INFORMATION PROVIDED:
--- START ---
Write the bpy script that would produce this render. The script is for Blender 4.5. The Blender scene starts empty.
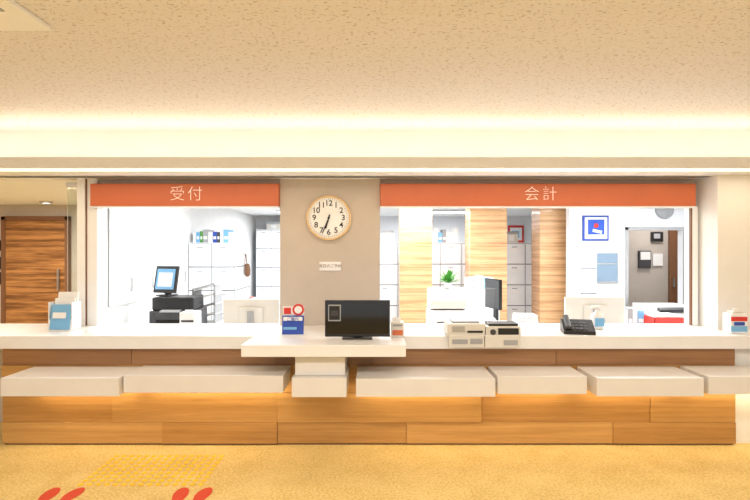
import bpy, bmesh, math, random
from mathutils import Matrix, Vector, Euler
random.seed(4)
S = bpy.context.scene
S.view_settings.view_transform = 'Standard'
S.view_settings.look = 'None'
S.view_settings.exposure = 0.0

# ------------------------------------------------------------------ materials
def lin(c):
    return tuple(((v/255)/12.92 if v/255 <= .04045 else ((v/255+.055)/1.055)**2.4) for v in c) + (1,)

def mat(name, rgb, rough=.5, metal=0, emit=0, var=.04, scale=6, bump=0, bscale=80, trans=0, coat=0, emit_rgb=None, alpha=1):
    m = bpy.data.materials.new(name); m.use_nodes = True
    nt = m.node_tree; N = nt.nodes; L = nt.links
    b = N['Principled BSDF']
    b.inputs['Roughness'].default_value = rough
    b.inputs['Metallic'].default_value = metal
    b.inputs['Transmission Weight'].default_value = trans
    b.inputs['Coat Weight'].default_value = coat
    b.inputs['Alpha'].default_value = alpha
    tc = N.new('ShaderNodeTexCoord')
    nz = N.new('ShaderNodeTexNoise'); nz.inputs['Scale'].default_value = scale
    L.new(tc.outputs['Object'], nz.inputs['Vector'])
    cr = N.new('ShaderNodeValToRGB')
    c = lin(rgb)
    cr.color_ramp.elements[0].position = .3; cr.color_ramp.elements[1].position = .7
    cr.color_ramp.elements[0].color = tuple(max(0, v*(1-var)) for v in c[:3])+(1,)
    cr.color_ramp.elements[1].color = tuple(min(1, v*(1+var)) for v in c[:3])+(1,)
    L.new(nz.outputs['Fac'], cr.inputs['Fac']); L.new(cr.outputs['Color'], b.inputs['Base Color'])
    if emit:
        b.inputs['Emission Color'].default_value = lin(emit_rgb or rgb)
        b.inputs['Emission Strength'].default_value = emit
    if bump:
        n2 = N.new('ShaderNodeTexNoise'); n2.inputs['Scale'].default_value = bscale
        L.new(tc.outputs['Object'], n2.inputs['Vector'])
        bp = N.new('ShaderNodeBump'); bp.inputs['Strength'].default_value = bump; bp.inputs['Distance'].default_value = .01
        L.new(n2.outputs['Fac'], bp.inputs['Height']); L.new(bp.outputs['Normal'], b.inputs['Normal'])
    return m

def wood(name, dark, light, sc=(.8, 24, 24), rough=.4, contrast=(.35, .65), coat=.15, dist=.35):
    m = bpy.data.materials.new(name); m.use_nodes = True
    nt = m.node_tree; N = nt.nodes; L = nt.links
    b = N['Principled BSDF']; b.inputs['Roughness'].default_value = rough; b.inputs['Coat Weight'].default_value = coat
    tc = N.new('ShaderNodeTexCoord'); mp = N.new('ShaderNodeMapping'); mp.inputs['Scale'].default_value = sc
    L.new(tc.outputs['Object'], mp.inputs['Vector'])
    n1 = N.new('ShaderNodeTexNoise'); n1.inputs['Scale'].default_value = 1; n1.inputs['Detail'].default_value = 5; n1.inputs['Distortion'].default_value = dist
    L.new(mp.outputs['Vector'], n1.inputs['Vector'])
    mp2 = N.new('ShaderNodeMapping'); mp2.inputs['Scale'].default_value = tuple(v*7 for v in sc)
    L.new(tc.outputs['Object'], mp2.inputs['Vector'])
    n2 = N.new('ShaderNodeTexNoise'); n2.inputs['Scale'].default_value = 1; n2.inputs['Detail'].default_value = 3
    L.new(mp2.outputs['Vector'], n2.inputs['Vector'])
    mx = N.new('ShaderNodeMix'); mx.data_type = 'FLOAT'; mx.inputs[0].default_value = .3
    L.new(n1.outputs['Fac'], mx.inputs[2]); L.new(n2.outputs['Fac'], mx.inputs[3])
    cr = N.new('ShaderNodeValToRGB')
    cr.color_ramp.elements[0].position = contrast[0]; cr.color_ramp.elements[1].position = contrast[1]
    cr.color_ramp.elements[0].color = lin(dark); cr.color_ramp.elements[1].color = lin(light)
    L.new(mx.outputs[0], cr.inputs['Fac']); L.new(cr.outputs['Color'], b.inputs['Base Color'])
    bp = N.new('ShaderNodeBump'); bp.inputs['Strength'].default_value = .08; bp.inputs['Distance'].default_value = .005
    L.new(mx.outputs[0], bp.inputs['Height']); L.new(bp.outputs['Normal'], b.inputs['Normal'])
    return m

def ceiling_mat():
    m = bpy.data.materials.new('pitted_ceiling_board'); m.use_nodes = True
    nt = m.node_tree; N = nt.nodes; L = nt.links
    b = N['Principled BSDF']; b.inputs['Roughness'].default_value = .9
    tc = N.new('ShaderNodeTexCoord')
    mp = N.new('ShaderNodeMapping'); mp.inputs['Scale'].default_value = (1, 1.7, 1)
    L.new(tc.outputs['Object'], mp.inputs['Vector'])
    n1 = N.new('ShaderNodeTexNoise'); n1.inputs['Scale'].default_value = 50; n1.inputs['Detail'].default_value = 2.5; n1.inputs['Distortion'].default_value = .8
    L.new(mp.outputs['Vector'], n1.inputs['Vector'])
    cr = N.new('ShaderNodeValToRGB')
    cr.color_ramp.elements[0].position = .34; cr.color_ramp.elements[1].position = .42
    cr.color_ramp.elements[0].color = lin((188, 176, 166)); cr.color_ramp.elements[1].color = lin((228, 223, 222))
    L.new(n1.outputs['Fac'], cr.inputs['Fac']); L.new(cr.outputs['Color'], b.inputs['Base Color'])
    bp = N.new('ShaderNodeBump'); bp.inputs['Strength'].default_value = .35; bp.inputs['Distance'].default_value = .006
    L.new(cr.outputs['Color'], bp.inputs['Height']); L.new(bp.outputs['Normal'], b.inputs['Normal'])
    return m

def carpet_mat():
    m = bpy.data.materials.new('ochre_floor'); m.use_nodes = True
    nt = m.node_tree; N = nt.nodes; L = nt.links
    b = N['Principled BSDF']; b.inputs['Roughness'].default_value = .75
    tc = N.new('ShaderNodeTexCoord')
    n1 = N.new('ShaderNodeTexNoise'); n1.inputs['Scale'].default_value = 60; n1.inputs['Detail'].default_value = 3
    n2 = N.new('ShaderNodeTexNoise'); n2.inputs['Scale'].default_value = 5; n2.inputs['Detail'].default_value = 3
    L.new(tc.outputs['Object'], n1.inputs['Vector']); L.new(tc.outputs['Object'], n2.inputs['Vector'])
    mx = N.new('ShaderNodeMix'); mx.data_type = 'FLOAT'; mx.inputs[0].default_value = .3
    L.new(n1.outputs['Fac'], mx.inputs[2]); L.new(n2.outputs['Fac'], mx.inputs[3])
    cr = N.new('ShaderNodeValToRGB')
    cr.color_ramp.elements[0].position = .38; cr.color_ramp.elements[1].position = .58
    cr.color_ramp.elements[0].color = lin((200, 170, 98)); cr.color_ramp.elements[1].color = lin((226, 200, 134))
    L.new(mx.outputs[0], cr.inputs['Fac']); L.new(cr.outputs['Color'], b.inputs['Base Color'])
    bp = N.new('ShaderNodeBump'); bp.inputs['Strength'].default_value = .2; bp.inputs['Distance'].default_value = .004
    L.new(n1.outputs['Fac'], bp.inputs['Height']); L.new(bp.outputs['Normal'], b.inputs['Normal'])
    return m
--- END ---
PROBLEM DESCRIPTION: Write out the material above once more, exactly as it reads, with no pictures.

EXERCISE RESPONSE:
Write the bpy script that would produce this render. The script is for Blender 4.5. The Blender scene starts empty.
import bpy, bmesh, math, random
from mathutils import Matrix, Vector, Euler
random.seed(4)
S = bpy.context.scene
S.view_settings.view_transform = 'Standard'
S.view_settings.look = 'None'
S.view_settings.exposure = 0.0

# ------------------------------------------------------------------ materials
def lin(c):
    return tuple(((v/255)/12.92 if v/255 <= .04045 else ((v/255+.055)/1.055)**2.4) for v in c) + (1,)

def mat(name, rgb, rough=.5, metal=0, emit=0, var=.04, scale=6, bump=0, bscale=80, trans=0, coat=0, emit_rgb=None, alpha=1):
    m = bpy.data.materials.new(name); m.use_nodes = True
    nt = m.node_tree; N = nt.nodes; L = nt.links
    b = N['Principled BSDF']
    b.inputs['Roughness'].default_value = rough
    b.inputs['Metallic'].default_value = metal
    b.inputs['Transmission Weight'].default_value = trans
    b.inputs['Coat Weight'].default_value = coat
    b.inputs['Alpha'].default_value = alpha
    tc = N.new('ShaderNodeTexCoord')
    nz = N.new('ShaderNodeTexNoise'); nz.inputs['Scale'].default_value = scale
    L.new(tc.outputs['Object'], nz.inputs['Vector'])
    cr = N.new('ShaderNodeValToRGB')
    c = lin(rgb)
    cr.color_ramp.elements[0].position = .3; cr.color_ramp.elements[1].position = .7
    cr.color_ramp.elements[0].color = tuple(max(0, v*(1-var)) for v in c[:3])+(1,)
    cr.color_ramp.elements[1].color = tuple(min(1, v*(1+var)) for v in c[:3])+(1,)
    L.new(nz.outputs['Fac'], cr.inputs['Fac']); L.new(cr.outputs['Color'], b.inputs['Base Color'])
    if emit:
        b.inputs['Emission Color'].default_value = lin(emit_rgb or rgb)
        b.inputs['Emission Strength'].default_value = emit
    if bump:
        n2 = N.new('ShaderNodeTexNoise'); n2.inputs['Scale'].default_value = bscale
        L.new(tc.outputs['Object'], n2.inputs['Vector'])
        bp = N.new('ShaderNodeBump'); bp.inputs['Strength'].default_value = bump; bp.inputs['Distance'].default_value = .01
        L.new(n2.outputs['Fac'], bp.inputs['Height']); L.new(bp.outputs['Normal'], b.inputs['Normal'])
    return m

def wood(name, dark, light, sc=(.8, 24, 24), rough=.4, contrast=(.35, .65), coat=.15, dist=.35):
    m = bpy.data.materials.new(name); m.use_nodes = True
    nt = m.node_tree; N = nt.nodes; L = nt.links
    b = N['Principled BSDF']; b.inputs['Roughness'].default_value = rough; b.inputs['Coat Weight'].default_value = coat
    tc = N.new('ShaderNodeTexCoord'); mp = N.new('ShaderNodeMapping'); mp.inputs['Scale'].default_value = sc
    L.new(tc.outputs['Object'], mp.inputs['Vector'])
    n1 = N.new('ShaderNodeTexNoise'); n1.inputs['Scale'].default_value = 1; n1.inputs['Detail'].default_value = 5; n1.inputs['Distortion'].default_value = dist
    L.new(mp.outputs['Vector'], n1.inputs['Vector'])
    mp2 = N.new('ShaderNodeMapping'); mp2.inputs['Scale'].default_value = tuple(v*7 for v in sc)
    L.new(tc.outputs['Object'], mp2.inputs['Vector'])
    n2 = N.new('ShaderNodeTexNoise'); n2.inputs['Scale'].default_value = 1; n2.inputs['Detail'].default_value = 3
    L.new(mp2.outputs['Vector'], n2.inputs['Vector'])
    mx = N.new('ShaderNodeMix'); mx.data_type = 'FLOAT'; mx.inputs[0].default_value = .3
    L.new(n1.outputs['Fac'], mx.inputs[2]); L.new(n2.outputs['Fac'], mx.inputs[3])
    cr = N.new('ShaderNodeValToRGB')
    cr.color_ramp.elements[0].position = contrast[0]; cr.color_ramp.elements[1].position = contrast[1]
    cr.color_ramp.elements[0].color = lin(dark); cr.color_ramp.elements[1].color = lin(light)
    L.new(mx.outputs[0], cr.inputs['Fac']); L.new(cr.outputs['Color'], b.inputs['Base Color'])
    bp = N.new('ShaderNodeBump'); bp.inputs['Strength'].default_value = .08; bp.inputs['Distance'].default_value = .005
    L.new(mx.outputs[0], bp.inputs['Height']); L.new(bp.outputs['Normal'], b.inputs['Normal'])
    return m

def ceiling_mat():
    m = bpy.data.materials.new('pitted_ceiling_board'); m.use_nodes = True
    nt = m.node_tree; N = nt.nodes; L = nt.links
    b = N['Principled BSDF']; b.inputs['Roughness'].default_value = .9
    tc = N.new('ShaderNodeTexCoord')
    mp = N.new('ShaderNodeMapping'); mp.inputs['Scale'].default_value = (1, 1.7, 1)
    L.new(tc.outputs['Object'], mp.inputs['Vector'])
    n1 = N.new('ShaderNodeTexNoise'); n1.inputs['Scale'].default_value = 50; n1.inputs['Detail'].default_value = 2.5; n1.inputs['Distortion'].default_value = .8
    L.new(mp.outputs['Vector'], n1.inputs['Vector'])
    cr = N.new('ShaderNodeValToRGB')
    cr.color_ramp.elements[0].position = .34; cr.color_ramp.elements[1].position = .42
    cr.color_ramp.elements[0].color = lin((188, 176, 166)); cr.color_ramp.elements[1].color = lin((228, 223, 222))
    L.new(n1.outputs['Fac'], cr.inputs['Fac']); L.new(cr.outputs['Color'], b.inputs['Base Color'])
    bp = N.new('ShaderNodeBump'); bp.inputs['Strength'].default_value = .35; bp.inputs['Distance'].default_value = .006
    L.new(cr.outputs['Color'], bp.inputs['Height']); L.new(bp.outputs['Normal'], b.inputs['Normal'])
    return m

def carpet_mat():
    m = bpy.data.materials.new('ochre_floor'); m.use_nodes = True
    nt = m.node_tree; N = nt.nodes; L = nt.links
    b = N['Principled BSDF']; b.inputs['Roughness'].default_value = .75
    tc = N.new('ShaderNodeTexCoord')
    n1 = N.new('ShaderNodeTexNoise'); n1.inputs['Scale'].default_value = 60; n1.inputs['Detail'].default_value = 3
    n2 = N.new('ShaderNodeTexNoise'); n2.inputs['Scale'].default_value = 5; n2.inputs['Detail'].default_value = 3
    L.new(tc.outputs['Object'], n1.inputs['Vector']); L.new(tc.outputs['Object'], n2.inputs['Vector'])
    mx = N.new('ShaderNodeMix'); mx.data_type = 'FLOAT'; mx.inputs[0].default_value = .3
    L.new(n1.outputs['Fac'], mx.inputs[2]); L.new(n2.outputs['Fac'], mx.inputs[3])
    cr = N.new('ShaderNodeValToRGB')
    cr.color_ramp.elements[0].position = .38; cr.color_ramp.elements[1].position = .58
    cr.color_ramp.elements[0].color = lin((200, 170, 98)); cr.color_ramp.elements[1].color = lin((226, 200, 134))
    L.new(mx.outputs[0], cr.inputs['Fac']); L.new(cr.outputs['Color'], b.inputs['Base Color'])
    bp = N.new('ShaderNodeBump'); bp.inputs['Strength'].default_value = .2; bp.inputs['Distance'].default_value = .004
    L.new(n1.outputs['Fac'], bp.inputs['Height']); L.new(bp.outputs['Normal'], b.inputs['Normal'])
    return m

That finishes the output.